-- start --

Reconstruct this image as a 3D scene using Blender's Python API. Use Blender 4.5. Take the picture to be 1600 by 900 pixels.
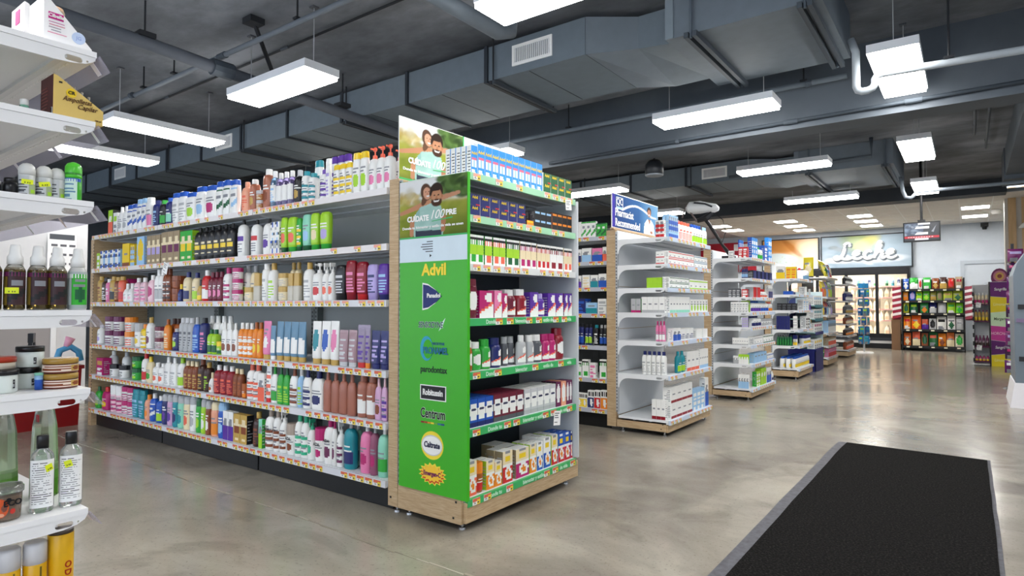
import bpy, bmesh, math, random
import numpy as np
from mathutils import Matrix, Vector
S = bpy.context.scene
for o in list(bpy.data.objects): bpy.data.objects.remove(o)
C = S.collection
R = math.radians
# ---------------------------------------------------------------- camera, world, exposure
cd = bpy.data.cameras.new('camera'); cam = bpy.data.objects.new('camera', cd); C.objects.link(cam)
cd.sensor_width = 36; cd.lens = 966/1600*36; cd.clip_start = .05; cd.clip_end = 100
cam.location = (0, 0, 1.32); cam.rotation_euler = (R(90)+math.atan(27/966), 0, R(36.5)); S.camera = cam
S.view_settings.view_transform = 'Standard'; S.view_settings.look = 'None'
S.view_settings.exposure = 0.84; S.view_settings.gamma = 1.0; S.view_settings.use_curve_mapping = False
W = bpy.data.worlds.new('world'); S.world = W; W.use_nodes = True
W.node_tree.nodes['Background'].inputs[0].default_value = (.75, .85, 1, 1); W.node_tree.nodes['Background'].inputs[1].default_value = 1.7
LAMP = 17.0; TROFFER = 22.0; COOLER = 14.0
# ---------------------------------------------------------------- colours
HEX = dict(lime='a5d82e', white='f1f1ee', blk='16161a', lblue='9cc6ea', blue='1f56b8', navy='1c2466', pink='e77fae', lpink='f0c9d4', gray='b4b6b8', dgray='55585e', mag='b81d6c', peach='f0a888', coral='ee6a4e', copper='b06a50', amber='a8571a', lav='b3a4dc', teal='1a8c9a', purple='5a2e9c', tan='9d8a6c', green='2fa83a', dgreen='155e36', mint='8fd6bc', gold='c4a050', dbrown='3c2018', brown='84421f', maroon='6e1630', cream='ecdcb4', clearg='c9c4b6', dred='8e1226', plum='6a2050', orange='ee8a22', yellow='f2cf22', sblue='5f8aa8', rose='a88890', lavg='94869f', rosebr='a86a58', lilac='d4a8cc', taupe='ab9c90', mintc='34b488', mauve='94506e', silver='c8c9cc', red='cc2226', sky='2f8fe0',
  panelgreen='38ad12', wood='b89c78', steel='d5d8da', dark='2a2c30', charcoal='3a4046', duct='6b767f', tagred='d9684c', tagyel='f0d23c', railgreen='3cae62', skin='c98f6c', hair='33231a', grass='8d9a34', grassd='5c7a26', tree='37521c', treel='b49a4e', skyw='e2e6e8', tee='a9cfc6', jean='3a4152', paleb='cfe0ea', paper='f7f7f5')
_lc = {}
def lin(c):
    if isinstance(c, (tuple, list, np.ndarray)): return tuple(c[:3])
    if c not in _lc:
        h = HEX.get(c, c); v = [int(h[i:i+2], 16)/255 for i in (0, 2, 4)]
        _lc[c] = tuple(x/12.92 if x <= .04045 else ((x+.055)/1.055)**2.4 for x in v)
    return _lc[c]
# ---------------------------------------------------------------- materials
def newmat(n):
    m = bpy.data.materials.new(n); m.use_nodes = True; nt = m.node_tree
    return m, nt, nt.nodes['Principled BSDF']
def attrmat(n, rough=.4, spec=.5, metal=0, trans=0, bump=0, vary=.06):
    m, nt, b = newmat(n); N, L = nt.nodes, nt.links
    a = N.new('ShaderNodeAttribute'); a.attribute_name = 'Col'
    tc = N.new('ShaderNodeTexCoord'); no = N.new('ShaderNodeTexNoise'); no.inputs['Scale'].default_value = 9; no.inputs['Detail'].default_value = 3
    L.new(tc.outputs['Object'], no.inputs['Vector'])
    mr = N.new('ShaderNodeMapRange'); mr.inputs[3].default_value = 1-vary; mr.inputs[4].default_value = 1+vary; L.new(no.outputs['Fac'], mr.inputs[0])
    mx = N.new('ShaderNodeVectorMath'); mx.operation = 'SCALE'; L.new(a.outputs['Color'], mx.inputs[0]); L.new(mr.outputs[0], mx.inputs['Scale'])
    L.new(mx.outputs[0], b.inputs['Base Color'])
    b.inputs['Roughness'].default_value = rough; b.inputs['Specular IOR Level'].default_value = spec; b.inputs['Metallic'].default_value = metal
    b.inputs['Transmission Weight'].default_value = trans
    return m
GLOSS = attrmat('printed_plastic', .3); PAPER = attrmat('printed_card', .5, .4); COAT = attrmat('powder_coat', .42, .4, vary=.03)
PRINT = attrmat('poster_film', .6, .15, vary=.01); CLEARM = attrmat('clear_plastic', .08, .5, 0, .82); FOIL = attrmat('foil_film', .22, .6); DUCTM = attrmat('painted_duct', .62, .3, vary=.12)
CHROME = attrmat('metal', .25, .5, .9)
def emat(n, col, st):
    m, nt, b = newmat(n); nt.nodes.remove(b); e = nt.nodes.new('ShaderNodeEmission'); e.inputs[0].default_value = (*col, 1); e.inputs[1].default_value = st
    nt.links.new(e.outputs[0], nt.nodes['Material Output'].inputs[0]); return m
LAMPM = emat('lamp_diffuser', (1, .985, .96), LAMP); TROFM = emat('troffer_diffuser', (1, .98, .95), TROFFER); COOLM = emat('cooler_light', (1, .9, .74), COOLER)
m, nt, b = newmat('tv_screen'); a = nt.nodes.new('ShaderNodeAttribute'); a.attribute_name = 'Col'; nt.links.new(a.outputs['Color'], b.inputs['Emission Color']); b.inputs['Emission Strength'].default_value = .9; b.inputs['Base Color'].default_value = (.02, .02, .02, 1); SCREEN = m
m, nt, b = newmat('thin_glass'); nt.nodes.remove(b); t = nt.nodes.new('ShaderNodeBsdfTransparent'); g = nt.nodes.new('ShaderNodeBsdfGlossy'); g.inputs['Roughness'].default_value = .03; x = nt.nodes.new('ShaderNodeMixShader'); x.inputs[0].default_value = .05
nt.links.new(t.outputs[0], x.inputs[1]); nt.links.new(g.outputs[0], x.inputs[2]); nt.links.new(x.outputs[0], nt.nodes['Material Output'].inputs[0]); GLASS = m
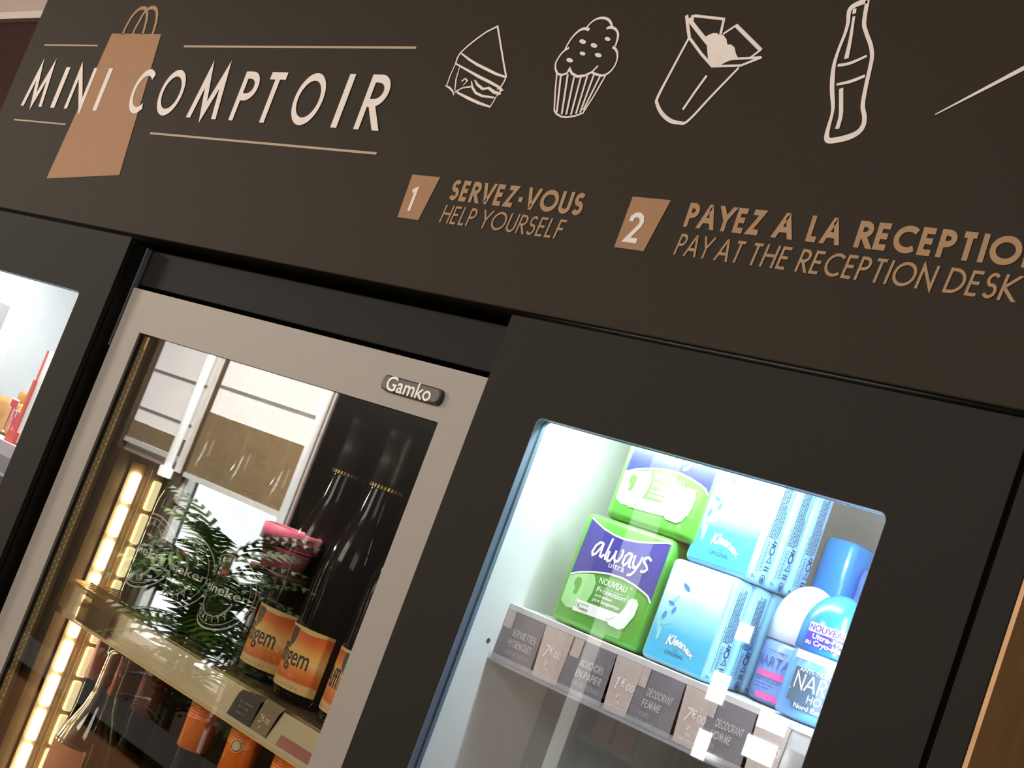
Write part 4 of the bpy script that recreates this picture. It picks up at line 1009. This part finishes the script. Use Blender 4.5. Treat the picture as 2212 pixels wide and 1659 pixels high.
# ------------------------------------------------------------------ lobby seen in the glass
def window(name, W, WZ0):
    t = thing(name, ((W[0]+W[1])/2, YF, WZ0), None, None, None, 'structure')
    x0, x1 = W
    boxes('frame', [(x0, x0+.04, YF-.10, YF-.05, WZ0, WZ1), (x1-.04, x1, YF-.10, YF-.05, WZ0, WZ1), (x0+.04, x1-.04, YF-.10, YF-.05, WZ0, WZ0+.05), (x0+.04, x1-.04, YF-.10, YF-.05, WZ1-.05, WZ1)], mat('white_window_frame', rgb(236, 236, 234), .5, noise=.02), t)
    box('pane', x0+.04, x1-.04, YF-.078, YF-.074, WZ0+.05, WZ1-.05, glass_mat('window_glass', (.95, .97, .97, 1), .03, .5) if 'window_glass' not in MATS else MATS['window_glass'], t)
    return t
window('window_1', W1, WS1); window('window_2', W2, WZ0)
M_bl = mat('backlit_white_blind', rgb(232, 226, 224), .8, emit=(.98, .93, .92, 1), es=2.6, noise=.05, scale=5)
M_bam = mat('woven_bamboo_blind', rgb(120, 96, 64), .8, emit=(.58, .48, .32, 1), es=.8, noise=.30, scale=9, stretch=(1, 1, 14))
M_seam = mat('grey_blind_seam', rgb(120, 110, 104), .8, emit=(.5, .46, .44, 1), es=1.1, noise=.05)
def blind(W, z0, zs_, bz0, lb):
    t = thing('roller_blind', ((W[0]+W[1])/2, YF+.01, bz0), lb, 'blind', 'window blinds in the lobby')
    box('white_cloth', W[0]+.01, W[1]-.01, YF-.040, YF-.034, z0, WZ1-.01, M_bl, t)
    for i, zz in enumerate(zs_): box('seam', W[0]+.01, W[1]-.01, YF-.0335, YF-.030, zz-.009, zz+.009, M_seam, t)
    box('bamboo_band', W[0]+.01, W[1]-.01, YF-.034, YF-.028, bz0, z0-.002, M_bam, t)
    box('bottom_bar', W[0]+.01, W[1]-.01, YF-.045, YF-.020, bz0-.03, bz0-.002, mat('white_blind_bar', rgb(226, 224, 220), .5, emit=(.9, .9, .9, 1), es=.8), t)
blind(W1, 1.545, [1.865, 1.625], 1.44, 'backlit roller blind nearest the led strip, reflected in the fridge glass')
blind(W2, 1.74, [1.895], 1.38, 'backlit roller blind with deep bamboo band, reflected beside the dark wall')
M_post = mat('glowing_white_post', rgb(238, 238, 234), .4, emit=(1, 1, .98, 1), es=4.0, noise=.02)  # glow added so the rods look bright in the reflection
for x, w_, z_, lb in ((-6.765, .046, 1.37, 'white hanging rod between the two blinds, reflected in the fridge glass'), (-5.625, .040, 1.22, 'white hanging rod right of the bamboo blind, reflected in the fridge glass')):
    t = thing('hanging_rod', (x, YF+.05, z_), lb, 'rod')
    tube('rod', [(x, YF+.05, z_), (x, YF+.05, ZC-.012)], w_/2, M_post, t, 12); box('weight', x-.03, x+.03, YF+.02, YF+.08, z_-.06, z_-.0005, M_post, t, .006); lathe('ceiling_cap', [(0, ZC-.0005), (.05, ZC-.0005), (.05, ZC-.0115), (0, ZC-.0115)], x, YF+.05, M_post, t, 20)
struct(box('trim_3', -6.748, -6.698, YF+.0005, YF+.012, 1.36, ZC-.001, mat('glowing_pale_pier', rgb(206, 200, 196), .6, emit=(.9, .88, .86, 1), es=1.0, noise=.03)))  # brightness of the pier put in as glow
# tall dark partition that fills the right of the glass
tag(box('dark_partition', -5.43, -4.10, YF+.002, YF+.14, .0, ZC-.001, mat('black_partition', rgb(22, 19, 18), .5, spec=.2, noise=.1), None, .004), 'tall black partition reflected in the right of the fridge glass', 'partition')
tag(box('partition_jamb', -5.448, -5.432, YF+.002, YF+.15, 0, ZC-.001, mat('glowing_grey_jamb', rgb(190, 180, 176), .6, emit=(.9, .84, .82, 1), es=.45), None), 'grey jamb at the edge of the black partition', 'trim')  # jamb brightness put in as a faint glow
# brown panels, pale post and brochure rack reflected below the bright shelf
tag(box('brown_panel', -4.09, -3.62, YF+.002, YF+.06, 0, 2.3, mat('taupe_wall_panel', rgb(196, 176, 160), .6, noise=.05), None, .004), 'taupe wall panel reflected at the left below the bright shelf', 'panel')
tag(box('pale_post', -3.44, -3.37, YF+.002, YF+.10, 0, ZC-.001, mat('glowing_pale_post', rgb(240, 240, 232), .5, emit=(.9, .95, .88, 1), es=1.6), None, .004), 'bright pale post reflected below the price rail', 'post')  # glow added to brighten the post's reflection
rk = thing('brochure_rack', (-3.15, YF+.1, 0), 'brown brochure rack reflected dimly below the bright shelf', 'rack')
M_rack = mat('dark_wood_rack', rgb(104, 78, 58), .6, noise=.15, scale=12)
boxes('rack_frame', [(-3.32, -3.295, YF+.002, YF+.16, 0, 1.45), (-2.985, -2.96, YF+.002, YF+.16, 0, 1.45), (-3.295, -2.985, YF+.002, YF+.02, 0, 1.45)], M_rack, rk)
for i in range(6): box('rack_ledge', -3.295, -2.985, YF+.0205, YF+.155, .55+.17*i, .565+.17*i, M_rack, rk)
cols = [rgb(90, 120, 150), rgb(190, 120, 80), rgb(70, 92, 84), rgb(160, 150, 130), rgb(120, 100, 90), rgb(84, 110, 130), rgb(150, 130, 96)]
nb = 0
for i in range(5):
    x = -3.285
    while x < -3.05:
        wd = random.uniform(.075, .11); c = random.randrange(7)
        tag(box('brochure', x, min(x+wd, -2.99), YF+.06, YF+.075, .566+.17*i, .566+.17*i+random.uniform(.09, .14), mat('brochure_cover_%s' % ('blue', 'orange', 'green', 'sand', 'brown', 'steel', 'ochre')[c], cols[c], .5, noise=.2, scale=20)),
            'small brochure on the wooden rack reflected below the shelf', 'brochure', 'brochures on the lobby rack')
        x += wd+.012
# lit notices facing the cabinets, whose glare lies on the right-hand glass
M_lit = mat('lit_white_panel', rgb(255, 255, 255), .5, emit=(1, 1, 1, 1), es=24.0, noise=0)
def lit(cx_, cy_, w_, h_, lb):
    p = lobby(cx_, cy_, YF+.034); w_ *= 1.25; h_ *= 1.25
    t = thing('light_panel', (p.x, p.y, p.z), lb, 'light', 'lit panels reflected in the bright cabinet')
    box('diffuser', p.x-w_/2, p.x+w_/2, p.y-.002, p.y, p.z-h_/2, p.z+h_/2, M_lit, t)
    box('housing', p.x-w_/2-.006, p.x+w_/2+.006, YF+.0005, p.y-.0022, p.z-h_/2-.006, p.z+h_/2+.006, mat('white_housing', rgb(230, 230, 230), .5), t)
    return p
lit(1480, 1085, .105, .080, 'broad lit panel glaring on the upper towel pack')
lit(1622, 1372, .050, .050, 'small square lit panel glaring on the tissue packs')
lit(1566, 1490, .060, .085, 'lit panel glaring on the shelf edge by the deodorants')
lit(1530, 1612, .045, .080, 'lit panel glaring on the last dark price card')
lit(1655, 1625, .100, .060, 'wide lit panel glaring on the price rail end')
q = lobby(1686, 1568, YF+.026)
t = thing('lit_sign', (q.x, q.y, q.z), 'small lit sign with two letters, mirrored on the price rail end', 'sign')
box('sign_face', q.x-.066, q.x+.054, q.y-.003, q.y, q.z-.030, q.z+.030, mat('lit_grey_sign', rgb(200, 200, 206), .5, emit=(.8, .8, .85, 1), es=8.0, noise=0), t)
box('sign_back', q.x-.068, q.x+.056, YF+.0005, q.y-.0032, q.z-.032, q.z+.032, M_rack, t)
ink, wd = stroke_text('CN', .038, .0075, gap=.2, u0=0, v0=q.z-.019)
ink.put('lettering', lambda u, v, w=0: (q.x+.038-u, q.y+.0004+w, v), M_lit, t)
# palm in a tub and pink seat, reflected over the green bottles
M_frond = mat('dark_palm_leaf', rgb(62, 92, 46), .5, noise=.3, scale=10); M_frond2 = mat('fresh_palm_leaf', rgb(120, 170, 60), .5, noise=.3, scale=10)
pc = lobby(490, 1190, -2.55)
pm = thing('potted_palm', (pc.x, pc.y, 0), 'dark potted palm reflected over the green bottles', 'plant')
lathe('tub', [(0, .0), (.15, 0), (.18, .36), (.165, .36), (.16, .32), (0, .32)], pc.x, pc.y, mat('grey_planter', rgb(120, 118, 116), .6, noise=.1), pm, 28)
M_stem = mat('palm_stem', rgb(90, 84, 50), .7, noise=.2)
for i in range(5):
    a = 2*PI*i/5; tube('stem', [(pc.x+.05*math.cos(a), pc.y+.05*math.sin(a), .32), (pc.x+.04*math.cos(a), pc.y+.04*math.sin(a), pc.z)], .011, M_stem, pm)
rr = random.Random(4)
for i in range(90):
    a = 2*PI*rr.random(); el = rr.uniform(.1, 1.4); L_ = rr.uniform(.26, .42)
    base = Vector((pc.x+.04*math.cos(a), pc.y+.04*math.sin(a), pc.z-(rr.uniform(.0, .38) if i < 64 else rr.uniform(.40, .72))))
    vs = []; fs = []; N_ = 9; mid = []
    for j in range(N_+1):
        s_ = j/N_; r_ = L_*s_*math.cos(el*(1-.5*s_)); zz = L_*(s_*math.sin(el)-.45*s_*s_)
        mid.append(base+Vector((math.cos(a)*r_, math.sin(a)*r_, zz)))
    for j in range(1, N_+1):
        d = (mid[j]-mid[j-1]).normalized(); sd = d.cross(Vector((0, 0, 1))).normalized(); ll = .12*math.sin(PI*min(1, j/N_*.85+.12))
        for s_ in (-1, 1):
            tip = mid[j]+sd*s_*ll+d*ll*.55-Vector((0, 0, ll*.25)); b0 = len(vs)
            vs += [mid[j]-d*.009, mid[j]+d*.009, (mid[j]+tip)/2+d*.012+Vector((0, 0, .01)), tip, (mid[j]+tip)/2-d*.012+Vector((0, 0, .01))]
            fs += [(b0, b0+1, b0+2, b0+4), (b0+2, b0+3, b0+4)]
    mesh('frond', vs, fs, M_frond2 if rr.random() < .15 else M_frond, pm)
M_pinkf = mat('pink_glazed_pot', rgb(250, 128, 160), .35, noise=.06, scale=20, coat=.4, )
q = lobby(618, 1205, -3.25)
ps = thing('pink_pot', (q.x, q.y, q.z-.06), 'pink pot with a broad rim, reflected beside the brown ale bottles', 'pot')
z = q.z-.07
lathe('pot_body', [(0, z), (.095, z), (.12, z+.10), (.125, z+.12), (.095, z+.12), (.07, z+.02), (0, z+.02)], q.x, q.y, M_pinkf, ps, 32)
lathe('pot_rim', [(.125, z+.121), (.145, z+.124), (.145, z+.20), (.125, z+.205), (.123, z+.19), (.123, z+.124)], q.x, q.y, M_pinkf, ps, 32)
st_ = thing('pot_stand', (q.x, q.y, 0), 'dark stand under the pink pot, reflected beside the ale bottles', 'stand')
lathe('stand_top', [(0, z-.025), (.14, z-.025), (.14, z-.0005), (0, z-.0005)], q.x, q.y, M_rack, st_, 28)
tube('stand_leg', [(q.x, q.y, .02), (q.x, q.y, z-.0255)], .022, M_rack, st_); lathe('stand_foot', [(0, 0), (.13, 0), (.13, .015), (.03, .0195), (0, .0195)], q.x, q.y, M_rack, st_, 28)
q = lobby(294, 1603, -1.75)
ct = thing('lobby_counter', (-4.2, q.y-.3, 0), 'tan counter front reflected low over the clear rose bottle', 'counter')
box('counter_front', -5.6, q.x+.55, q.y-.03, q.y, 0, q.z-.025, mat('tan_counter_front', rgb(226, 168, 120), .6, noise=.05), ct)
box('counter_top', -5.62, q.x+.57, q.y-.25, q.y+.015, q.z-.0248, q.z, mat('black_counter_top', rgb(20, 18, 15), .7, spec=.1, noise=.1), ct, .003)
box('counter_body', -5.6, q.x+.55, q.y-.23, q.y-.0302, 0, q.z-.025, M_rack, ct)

-- end --

◆ **WHAT THE TASK ASKS**: From the line with "t = thing('hanging_rod', (x, YF+.05, z_), lb, 'rod')" through the line with "M_post, t, 20)", set down every line exactly and nothing besides.

◆ **EXERCISE RESULT**:
    t = thing('hanging_rod', (x, YF+.05, z_), lb, 'rod')
    tube('rod', [(x, YF+.05, z_), (x, YF+.05, ZC-.012)], w_/2, M_post, t, 12); box('weight', x-.03, x+.03, YF+.02, YF+.08, z_-.06, z_-.0005, M_post, t, .006); lathe('ceiling_cap', [(0, ZC-.0005), (.05, ZC-.0005), (.05, ZC-.0115), (0, ZC-.0115)], x, YF+.05, M_post, t, 20)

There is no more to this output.